The test aims to help you gain a deeper understanding of your values and expectations when it comes to a partner, and perhaps even reevaluate them. Red flags don't necessarily have to result in the end of a relationship with a potentially promising partner, especially if you both actively work on improving these issues together.

Disclaimer

This test is designed exclusively for entertainment and educational purposes. Please do not interpret its results as professional relationship advice.

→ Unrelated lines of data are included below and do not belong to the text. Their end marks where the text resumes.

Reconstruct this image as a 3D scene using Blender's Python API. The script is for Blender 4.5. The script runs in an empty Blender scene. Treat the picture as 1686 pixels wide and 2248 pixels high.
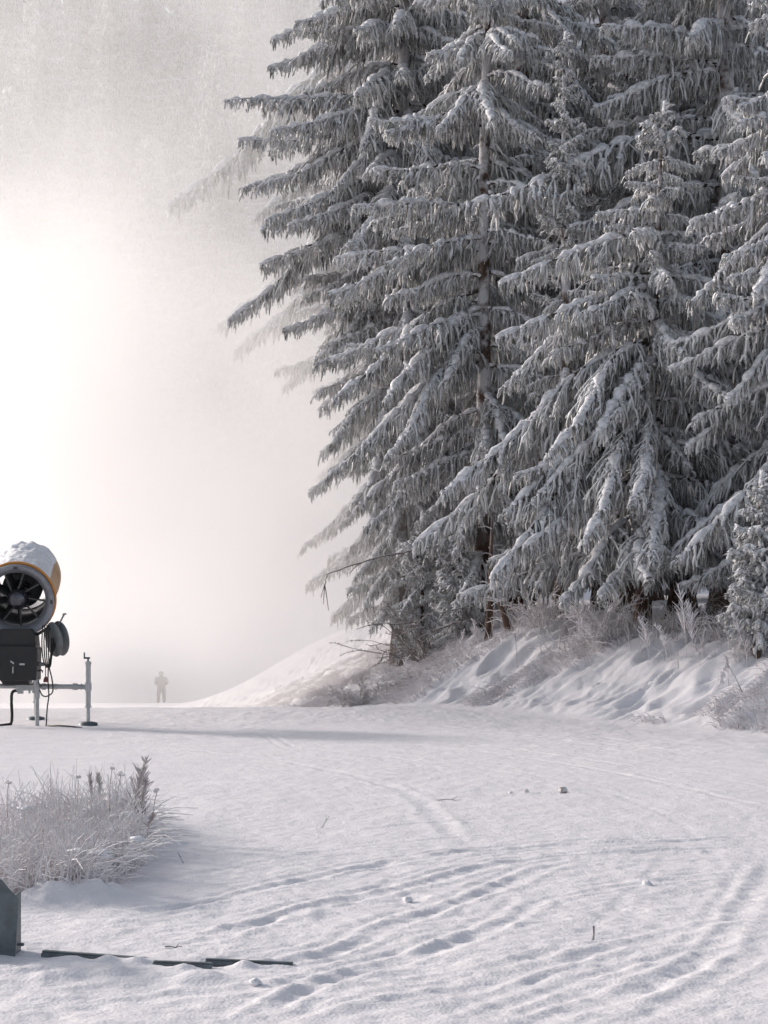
import bpy, math, random
import numpy as np
from mathutils import Vector, Matrix, Euler

# ------------------------------------------------------------------ camera, sky, sun, exposure
S = bpy.context.scene
COL = S.collection
CAM_Z, FPX, CX, HY = 1.6, 4125.0, 843.0, 1324.0      # eye height; focal length, centre and horizon of the 1686 px wide frame

cam_d = bpy.data.cameras.new('camera')
cam = bpy.data.objects.new('camera', cam_d)
COL.objects.link(cam)
cam.location = (0, 0, CAM_Z)
cam.rotation_euler = (math.radians(90), 0, 0)
cam_d.sensor_fit = 'HORIZONTAL'
cam_d.sensor_width = 36
cam_d.lens = 36 * FPX / 1686
cam_d.shift_y = 200 / 1686
cam_d.clip_start = 0.1
cam_d.clip_end = 2000
S.camera = cam

SUN_AZ, SUN_EL = math.radians(-58), math.radians(20)   # from +Y towards +X
world = bpy.data.worlds.new('World')
S.world = world
world.use_nodes = True
wn = world.node_tree
bg = wn.nodes['Background']
sky = wn.nodes.new('ShaderNodeTexSky')
sky.sky_type = 'NISHITA'
sky.sun_disc = False
sky.sun_elevation = SUN_EL
sky.sun_rotation = SUN_AZ
sky.dust_density = 3.0
sky.air_density = 1.0
hsv = wn.nodes.new('ShaderNodeHueSaturation')
hsv.inputs['Saturation'].default_value = 0.5
wn.links.new(sky.outputs[0], hsv.inputs['Color'])
wn.links.new(hsv.outputs[0], bg.inputs['Color'])
bg.inputs['Strength'].default_value = 0.15

sun_d = bpy.data.lights.new('sun', 'SUN')
sun_d.energy = 2.5
sun_d.angle = math.radians(7.0)
sun_d.color = (1.0, 0.91, 0.84)
sun = bpy.data.objects.new('sun', sun_d)
COL.objects.link(sun)
to_sun = Vector((math.sin(SUN_AZ) * math.cos(SUN_EL), math.cos(SUN_AZ) * math.cos(SUN_EL), math.sin(SUN_EL)))
sun.rotation_euler = (-to_sun).to_track_quat('-Z', 'Y').to_euler()
sun.location = to_sun * 60

S.view_settings.view_transform = 'Standard'
S.view_settings.look = 'None'
S.view_settings.exposure = 0.30
S.view_settings.gamma = 1
S.render.engine = 'CYCLES'
cy = S.cycles
cy.max_bounces = 9
cy.diffuse_bounces = 3
cy.glossy_bounces = 2
cy.transmission_bounces = 2
cy.volume_bounces = 8
cy.transparent_max_bounces = 8
cy.use_adaptive_sampling = True
cy.adaptive_threshold = 0.02
cy.use_denoising = True
cy.denoiser = 'OPENIMAGEDENOISE'
cy.volume_max_steps = 128
cy.sample_clamp_indirect = 6

R = np.random.default_rng(7)
random.seed(7)


def wx(px, Y):
    return (px - CX) / FPX * Y


def wz(py, Y):
    return CAM_Z + (HY - py) / FPX * Y


# ------------------------------------------------------------------ helpers
def hash2(ix, iy, seed):
    h = (ix.astype(np.int64) * 374761393 + iy.astype(np.int64) * 668265263 + seed * 1442695041) & 0xFFFFFFFF
    h = ((h ^ (h >> 13)) * 1274126177) & 0xFFFFFFFF
    h = (h ^ (h >> 16)) & 0xFFFFFF
    return h / float(0xFFFFFF)


def vnoise(x, y, seed=0):
    xi, yi = np.floor(x), np.floor(y)
    fx, fy = x - xi, y - yi
    fx = fx * fx * (3 - 2 * fx)
    fy = fy * fy * (3 - 2 * fy)
    a, b = hash2(xi, yi, seed), hash2(xi + 1, yi, seed)
    c, d = hash2(xi, yi + 1, seed), hash2(xi + 1, yi + 1, seed)
    return (a * (1 - fx) + b * fx) * (1 - fy) + (c * (1 - fx) + d * fx) * fy - 0.5


def fbm(x, y, seed=0, octaves=3):
    r, a = 0, 1
    for i in range(octaves):
        r = r + a * vnoise(x, y, seed + i * 17)
        x, y, a = x * 2.03 + 7.1, y * 2.03 - 3.7, a * 0.5
    return r


def sstep(x, a, b):
    t = np.clip((x - a) / (b - a), 0, 1)
    return t * t * (3 - 2 * t)


class MB:
    """collects vertices and faces (quads or triangles) with a material slot each"""
    def __init__(self):
        self.v, self.q, self.t, self.qm, self.tm, self.n = [], [], [], [], [], 0
        self.qs, self.ts = [], []

    def add(self, v, f, mat=0, smooth=True):
        v = np.asarray(v, dtype=np.float64).reshape(-1, 3)
        f = np.asarray(f, dtype=np.int64)
        if f.size:
            f = f + self.n
            if f.shape[1] == 4:
                self.q.append(f); self.qm.append(np.full(len(f), mat)); self.qs.append(np.full(len(f), smooth))
            else:
                self.t.append(f); self.tm.append(np.full(len(f), mat)); self.ts.append(np.full(len(f), smooth))
        self.v.append(v)
        self.n += len(v)

    def xform(self, M):
        M = np.array(M)
        self.v = [a @ M[:3, :3].T + M[:3, 3] for a in self.v]
        return self

    def mesh(self, name, mats):
        v = np.concatenate(self.v) if self.v else np.zeros((0, 3))
        q = np.concatenate(self.q) if self.q else np.zeros((0, 4), np.int64)
        t = np.concatenate(self.t) if self.t else np.zeros((0, 3), np.int64)
        me = bpy.data.meshes.new(name)
        nq, nt = len(q), len(t)
        me.vertices.add(len(v))
        me.vertices.foreach_set('co', v.astype(np.float32).ravel())
        me.loops.add(nq * 4 + nt * 3)
        me.loops.foreach_set('vertex_index', np.concatenate([q.ravel(), t.ravel()]).astype(np.int32))
        me.polygons.add(nq + nt)
        starts = np.concatenate([np.arange(nq) * 4, nq * 4 + np.arange(nt) * 3]).astype(np.int32)
        me.polygons.foreach_set('loop_start', starts)
        mi = np.concatenate([*(self.qm or [np.zeros(0)]), *(self.tm or [np.zeros(0)])]).astype(np.int32)
        me.polygons.foreach_set('material_index', mi)
        sm = np.concatenate([*(self.qs or [np.zeros(0, bool)]), *(self.ts or [np.zeros(0, bool)])]).astype(bool)
        me.polygons.foreach_set('use_smooth', sm)
        for m in (mats if isinstance(mats, (list, tuple)) else [mats]):
            me.materials.append(m)
        me.update(calc_edges=True)
        me.validate()
        return me

    def build(self, name, mats, parent=None):
        return link(name, self.mesh(name, mats), parent)

    # ---- shapes
    def tubes(self, P, rad, sides=4, mat=0, squash=1.0, caps=False, smooth=True):
        """P (N,K,3) paths, rad (N,K)"""
        P = np.asarray(P, float)
        if P.ndim == 2:
            P = P[None]
        N, K, _ = P.shape
        rad = np.broadcast_to(np.asarray(rad, float), (N, K))
        T = np.gradient(P, axis=1)
        T /= np.linalg.norm(T, axis=2, keepdims=True) + 1e-9
        ref = np.zeros_like(T)
        vert = np.abs(T[:, :1, 2]) > 0.8
        ref[..., 2] = 1
        alt = np.zeros_like(T); alt[..., 0] = 0.8; alt[..., 1] = 0.6
        ref = np.where(np.broadcast_to(vert[..., None], T.shape), alt, ref)
        U = np.cross(T, ref); U /= np.linalg.norm(U, axis=2, keepdims=True) + 1e-9
        W = np.cross(U, T)
        a = np.arange(sides) / sides * 2 * np.pi
        ca, sa = np.cos(a), np.sin(a)
        V = P[:, :, None] + rad[:, :, None, None] * (U[:, :, None] * ca[None, None, :, None] + squash * W[:, :, None] * sa[None, None, :, None])
        idx = np.arange(N * K * sides).reshape(N, K, sides)
        a0, a1 = idx[:, :-1], idx[:, 1:]
        F = np.stack([a0, np.roll(a0, -1, 2), np.roll(a1, -1, 2), a1], -1).reshape(-1, 4)
        n0 = self.n
        self.add(V, F, mat, smooth)
        if caps:
            for n in range(N):
                for k, rev in ((0, True), (K - 1, False)):
                    ring = list(idx[n, k])
                    c = P[n, k]
                    base = self.n
                    self.add(V[n, k], np.zeros((0, 3)), mat)
                    self.add(c[None], np.zeros((0, 3)), mat)
                    f = [[base + i, base + (i + 1) % sides, base + sides] for i in range(sides)]
                    if rev:
                        f = [x[::-1] for x in f]
                    f = np.array(f) - self.n
                    self.add(np.zeros((0, 3)), f, mat, False)
        return self

    def box(self, c, s, mat=0, rot=None):
        x, y, z = np.array(s) / 2
        v = np.array([[-x, -y, -z], [x, -y, -z], [x, y, -z], [-x, y, -z], [-x, -y, z], [x, -y, z], [x, y, z], [-x, y, z]])
        if rot is not None:
            v = v @ np.array(Euler(rot).to_matrix()).T
        self.add(v + np.array(c), [[0, 3, 2, 1], [4, 5, 6, 7], [0, 1, 5, 4], [1, 2, 6, 5], [2, 3, 7, 6], [3, 0, 4, 7]], mat, False)
        return self

    def lathe(self, prof, n=48, mat=0, closed=False):
        """prof list of (axial y, radius): turned about the Y axis"""
        prof = np.array(prof, float)
        a = np.arange(n) / n * 2 * np.pi
        V = np.stack([prof[:, None, 1] * np.cos(a), np.broadcast_to(prof[:, None, 0], (len(prof), n)), prof[:, None, 1] * np.sin(a)], -1)
        idx = np.arange(len(prof) * n).reshape(len(prof), n)
        a0 = idx if closed else idx[:-1]
        a1 = np.roll(idx, -1, 0) if closed else idx[1:]
        F = np.stack([a0, a1, np.roll(a1, -1, 1), np.roll(a0, -1, 1)], -1).reshape(-1, 4)
        self.add(V, F, mat, True)
        return self

    def prism(self, poly, y0, y1, mat=0):
        """poly in XZ pushed along Y"""
        n = len(poly)
        v = [(x, y0, z) for x, z in poly] + [(x, y1, z) for x, z in poly] + [(sum(p[0] for p in poly) / n, y0, sum(p[1] for p in poly) / n), (sum(p[0] for p in poly) / n, y1, sum(p[1] for p in poly) / n)]
        self.add(v, [[i, (i + 1) % n, n + (i + 1) % n, n + i] for i in range(n)], mat, False)
        self.add(np.zeros((0, 3)), np.array([[(i + 1) % n, i, 2 * n] for i in range(n)] + [[n + i, n + (i + 1) % n, 2 * n + 1] for i in range(n)]) - self.n, mat, False)
        return self


def link(name, me, parent=None):
    o = bpy.data.objects.new(name, me)
    COL.objects.link(o)
    if parent is not None:
        o.parent = parent
    return o


def tag(o, label=None, cat=None, group=None, kind=None):
    if label: o['label'] = label
    if cat: o['category'] = cat
    if group: o['group'] = group
    if kind: o['kind'] = kind
    return o


def empty(name, loc, rz=0):
    o = bpy.data.objects.new(name, None)
    COL.objects.link(o)
    o.empty_display_size = 0.2
    o.location = loc
    o.rotation_euler = (0, 0, rz)
    return o


def bevel(o, w=0.008, seg=2):
    m = o.modifiers.new('bevel', 'BEVEL')
    m.width, m.segments, m.limit_method = w, seg, 'ANGLE'
    return o


# ------------------------------------------------------------------ materials
def new_mat(name):
    m = bpy.data.materials.new(name)
    m.use_nodes = True
    nt = m.node_tree
    b = nt.nodes['Principled BSDF']
    return m, nt, b


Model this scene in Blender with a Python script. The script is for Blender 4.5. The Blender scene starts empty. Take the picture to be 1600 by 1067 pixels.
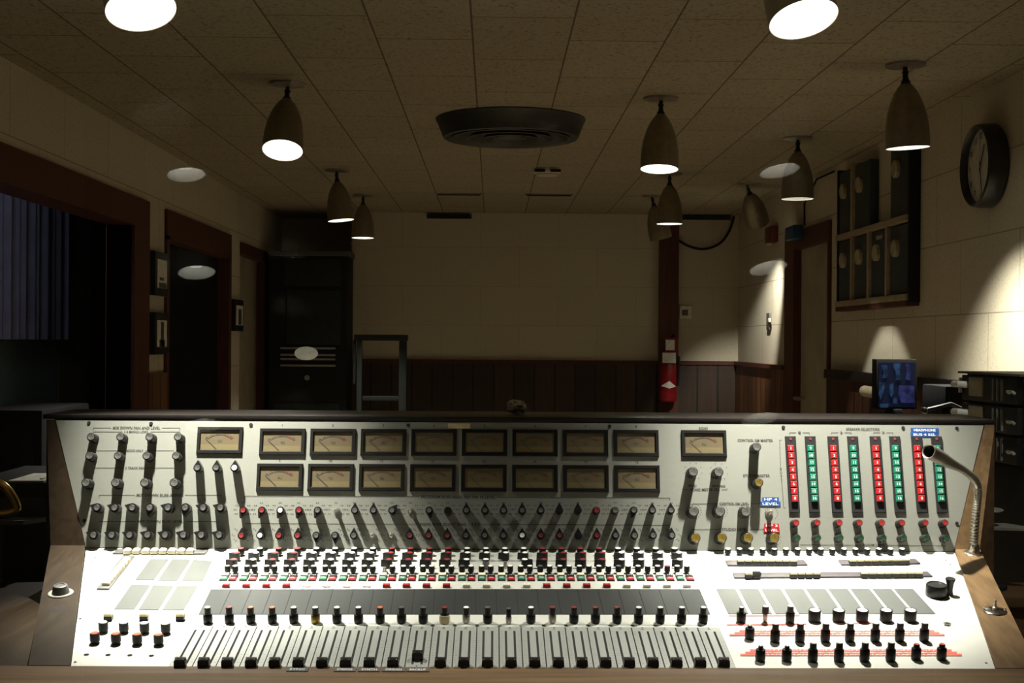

1. Your partner often avoids discussing the topic of marriage. How do you feel about this?
2. You and your partner have different views on how to manage finances or make financial decisions in your relationship. How concerned are you about this?
3. Your partner has occasionally exhibited aggressive behavior during arguments. How concerned are you about this?
4. Your partner frequently brings up their ex-partner in conversations or compares your relationship to their past one. How concerned are you about this?
5. "A happy relationship is impossible without a strong financial foundation." Do you agree with this statement?
6. It's important for a partner to be comfortable with you spending time with friends of the opposite sex. Do you agree with this statement?
7. Your partner tends to be pessimistic about the future and rarely shows enthusiasm for new experiences or challenges. How concerned are you about this?
8. You've noticed that your partner has a pattern of isolating you from friends or family. How concerned are you about this?
9. Your partner often seeks reassurance or validation from you, even for minor issues or decisions. How concerned are you about this?
10. You've noticed that your partner often seeks attention or admiration from others and may become upset if they don't receive it. How concerned are you about this?